El mismo Lipovetsky propone como posible solución la vuelta a la cultura de la profundidad y a los proyectos que visualizan la posibilidad de construir un mejor futuro. En su propuesta, la cual acojo como propia, la educación tiene un importante papel que cumplir. Tenemos que dejar de ponderar la adquisición de certificados y títulos y el cumplimiento de indicadores por encima de la importancia que damos a los procesos de aprendizaje y de formación. Para generar el cambio necesario se requiere, entre otras cosas, que los espacios educativos, incluyendo los que se dan en el ciberespacio, dejen atrás las prisas e reinstalen la disciplina (que no la sujeción) y el respeto por la reflexión y por el trabajo cuidadoso y paciente.

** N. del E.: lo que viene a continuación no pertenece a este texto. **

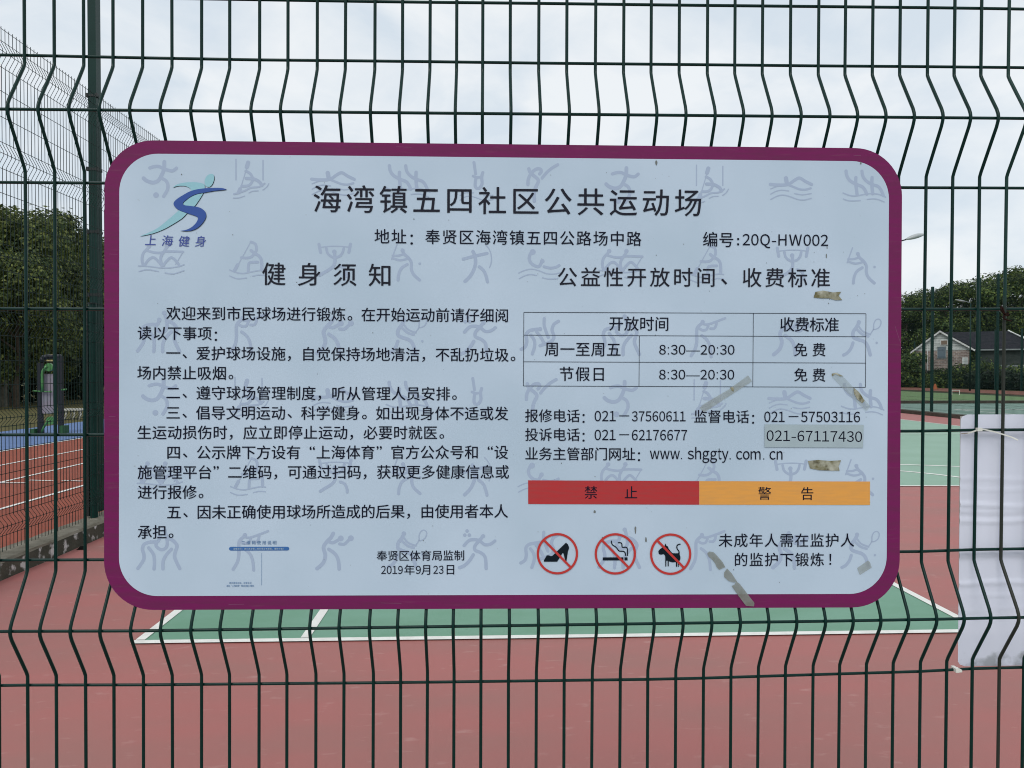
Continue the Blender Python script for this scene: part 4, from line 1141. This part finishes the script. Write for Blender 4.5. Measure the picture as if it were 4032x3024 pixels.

Pero no quiero que lo que digo se interprete como que México debe tornar al pasado y que esto sirva para avalar la “vuelta del PRI”. La cosa no va por ahí. La propuesta es dar al país un proyecto de futuro que ponga fin a la corrupción y a la acción irresponsable. Que se establezca con principios éticos y pondere la construcción de lazos de solidaridad por encima del logro del éxito personal. Que se instale en los mexicanos el aprecio por lo que somos y el cuidado por nuestro patrimonio, así como la voluntad y el esfuerzo de participar en la construcción de un país digno en el que lo colectivo se organice con base en el respeto a la vida, a hombres y mujeres, a sus culturas y a sus tiempos. Claro que esto no será posible si se permite que llegue a la Presidencia alguien que no respete la cultura, desconozca la historia y las consecuencias objetivas de las opciones que se toman y emprenden.